It was the banks' fault. So says former Enron Corp. chairman Kenneth Lay, who says Bank of America, Compass Bancshares and JPMorgan Chase should have notified him that when he signed their loan documents, he was violating loan provisions that restricted personal stock purchases. Judge Sim Lake of Houston didn't agree, finding Lay guilty on May 25 of fraud and misrepresentation for using personal loans from the three banks to buy Enron stock. Judge Lake in Houston also presided over the conspiracy and fraud case against Lay and former Enron president Jeffrey Skilling, who were both convicted on May 25 of fraud. Defense attorneys for Lay claim he wasn't aware of the loan restrictions and may not even have seen or signed the loan forms. Moreover, they say, even if he is guilty, the transgressions are a civil, not criminal matter. The agreements with the three banks, for a line of credit valued at about $75 million, allowed him to borrow as much as 70 percent of the value of nonstock assets and 50 percent of the value of any stock purchases. The loans were all repaid. Indeed, Lay also intimated that had not an official from NationsBank, which was later acquired by BofA, targeted him in the 1990s about the deal, he would have not be in this position. Yeah, and the bank official forced him to bilk all those Enron employees out of their pensions, too. Sentencing for both verdicts is set for September 11.
Calling trade associations the "Swiss bank accounts of American politics" for hiding and spending corporate political funds and heightening risks for shareholders, the Center for Political Accountability accused them of helping companies conceal and spend more than $100 million in corporate funds. This spending, the report notes, poses serious risks to company economic interests and reputations and to shareholder value.
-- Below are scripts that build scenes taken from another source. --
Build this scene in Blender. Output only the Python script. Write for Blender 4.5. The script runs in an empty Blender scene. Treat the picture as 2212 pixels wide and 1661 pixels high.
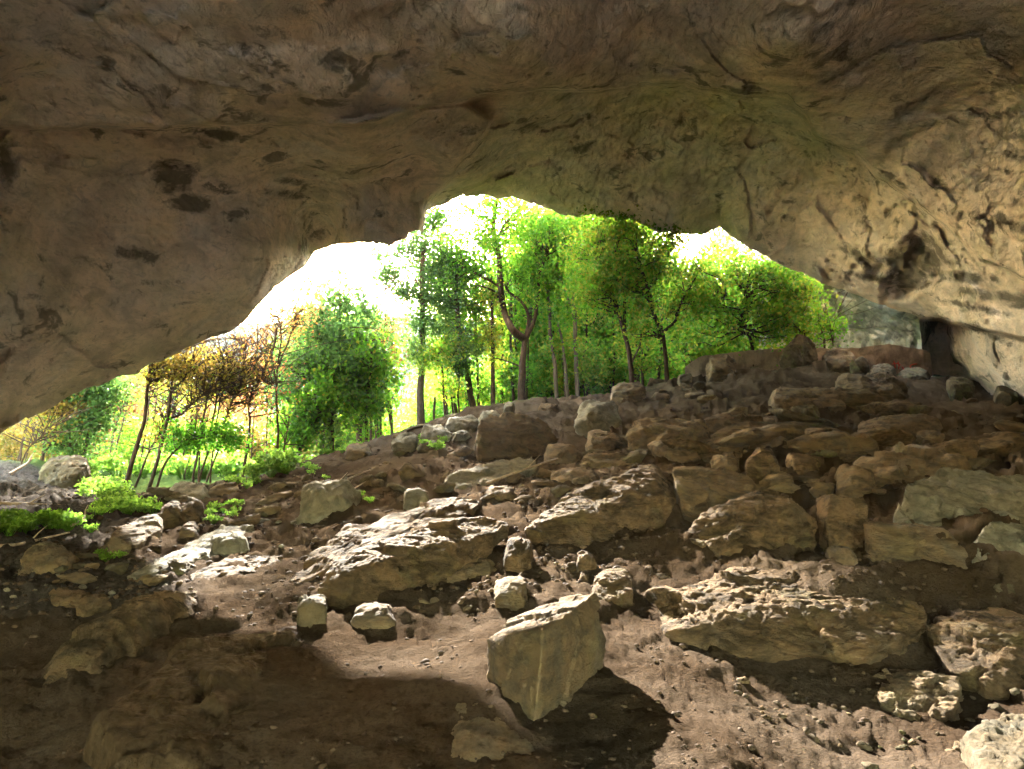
import bpy, bmesh, math, random
import numpy as np
from mathutils import Vector

C = bpy.context.scene.collection
PI = math.pi
F = 1534.0; CX = 1106.0; CY = 830.5; HOR = 960.0
PITCH = math.atan((HOR - CY) / F)
EYE = 1.6
SUN_AZ, SUN_EL = -16.5, 21.1
cp, sp = math.cos(PITCH), math.sin(PITCH)

def ray(px, py):
    a = (px - CX) / F; b = (CY - py) / F
    return np.array([a, cp - b * sp, sp + b * cp])
def P(px, py, Y):
    d = ray(px, py); d = d * (Y / d[1])
    return np.array([d[0], d[1], d[2] + EYE])
def to_px(x, y, z):
    z = z - EYE
    fwd = y * cp + z * sp; up = -y * sp + z * cp
    fwd = np.maximum(fwd, 1e-4)
    return CX + F * x / fwd, CY - F * up / fwd

# ---------------------------------------------------------------- noise
_r = np.random.RandomState(11)
_perm = _r.permutation(256); _perm = np.concatenate([_perm, _perm, _perm])
_g = _r.normal(size=(256, 3)); _g /= np.linalg.norm(_g, axis=1)[:, None]
def pn(p):
    p = np.asarray(p, float); i = np.floor(p).astype(int); f = p - i; i &= 255
    u = f * f * f * (f * (f * 6 - 15) + 10)
    out = 0
    for dx in (0, 1):
        wx = u[:, 0] if dx else 1 - u[:, 0]
        for dy in (0, 1):
            wy = u[:, 1] if dy else 1 - u[:, 1]
            for dz in (0, 1):
                wz = u[:, 2] if dz else 1 - u[:, 2]
                h = _perm[_perm[_perm[i[:, 0] + dx] + i[:, 1] + dy] + i[:, 2] + dz] & 255
                g = _g[h]
                d = g[:, 0] * (f[:, 0] - dx) + g[:, 1] * (f[:, 1] - dy) + g[:, 2] * (f[:, 2] - dz)
                out = out + wx * wy * wz * d
    return out * 1.5
def fbm(p, o=5, lac=2.03, gain=.5):
    s = 0; a = 1
    p = np.array(p, float)
    for k in range(o):
        s = s + a * pn(p + 17.3 * k); p = p * lac; a *= gain
    return s
def ridged(p, o=4, lac=2.1, gain=.5):
    s = 0; a = 1; p = np.array(p, float)
    for k in range(o):
        s = s + a * (1 - 2 * np.abs(pn(p + 31.7 * k))); p = p * lac; a *= gain
    return s
_t3 = _r.rand(256, 3); _t1 = _r.rand(256); _tt = _r.normal(size=(256, 3))
def vor(p):
    p = np.asarray(p, float); i = np.floor(p).astype(int); best = np.full(len(p), 1e9); bid = np.zeros(len(p), int); bd = np.zeros_like(p)
    for dx in (-1, 0, 1):
        for dy in (-1, 0, 1):
            for dz in (-1, 0, 1):
                c = i + np.array([dx, dy, dz]); m = c & 255
                h = _perm[_perm[_perm[m[:, 0]] + m[:, 1]] + m[:, 2]] & 255
                d = p - c - _t3[h]; q = (d * d).sum(1); k = q < best
                best[k] = q[k]; bid[k] = h[k]; bd[k] = d[k]
    return bid, bd
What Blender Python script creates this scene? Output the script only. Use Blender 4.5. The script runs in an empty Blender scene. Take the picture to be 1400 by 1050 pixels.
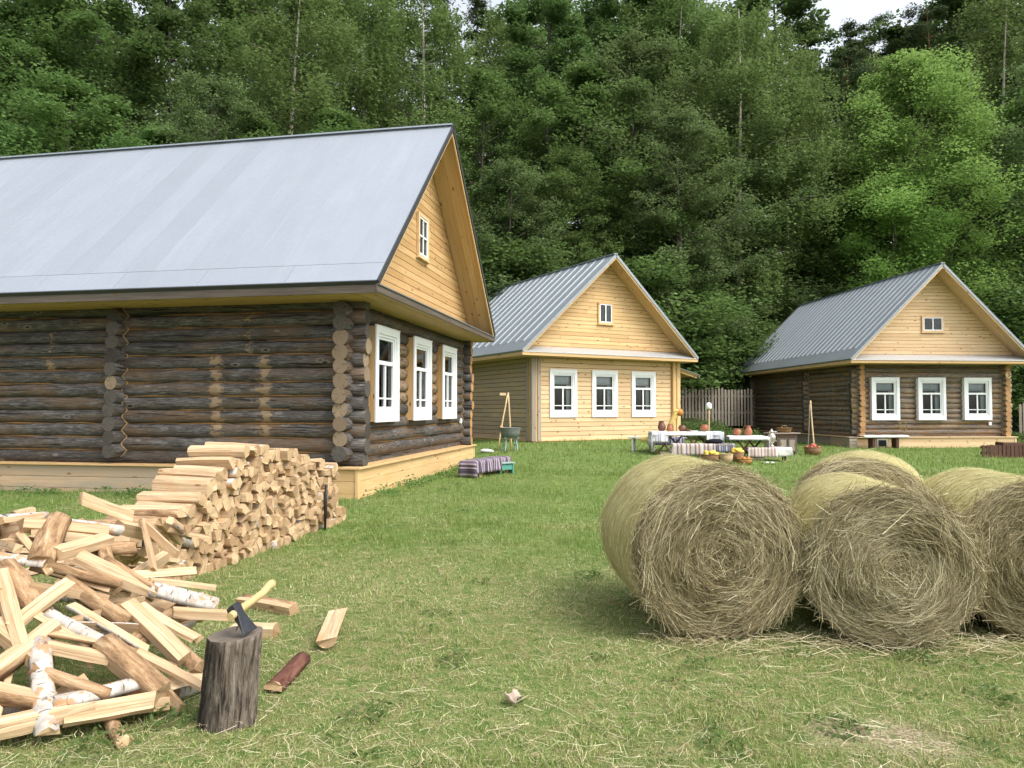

The CPA is leading a nationwide shareholder initiative to bring transparency and accountability to corporate political spending. "In 2004, more than $100 million was spent by just six trade associations on political and lobbying activities, including contributions to political committees and candidates. None of this spending is required to be disclosed by contributing corporations," the CPA noted it its report. "The use of trade associations as conduits for political spending allows companies to give political money and then claim they didn't know it ended up supporting organizations and candidates with which they may not want to be publicly associated. Singled out were the U.S. Chamber of Commerce and the American Insurance Association.
Comptroller of the Currency John C. Dugan warns that the bank supervisory process must support a competitive banking industry that innovates and ensures a safe and sound system that avoids excessive risks. During a recent speech to the Conference on Bank Structure and Competition, sponsored by the Federal Reserve Bank of Chicago, he proposed regulatory guidance on nontraditional mortgage products that "is not intended to ban innovative mortgage products." The Fed and the Office of the Comptroller of the Currency have taken a great deal of heat recently for suggesting some institutions had overextended themselves in commercial real-estate lending, particularly mid-sized and community banks-and should raise their capital requirements. "What our proposed guidance seeks to do instead is to ensure that all nontraditional mortgage products are properly underwritten and disclosed," he said. Regulation works best when it helps banks identify emerging and growing risks, which encourages banks to develop advanced tools and techniques to manage those risks, for their own account and for their customers, he noted.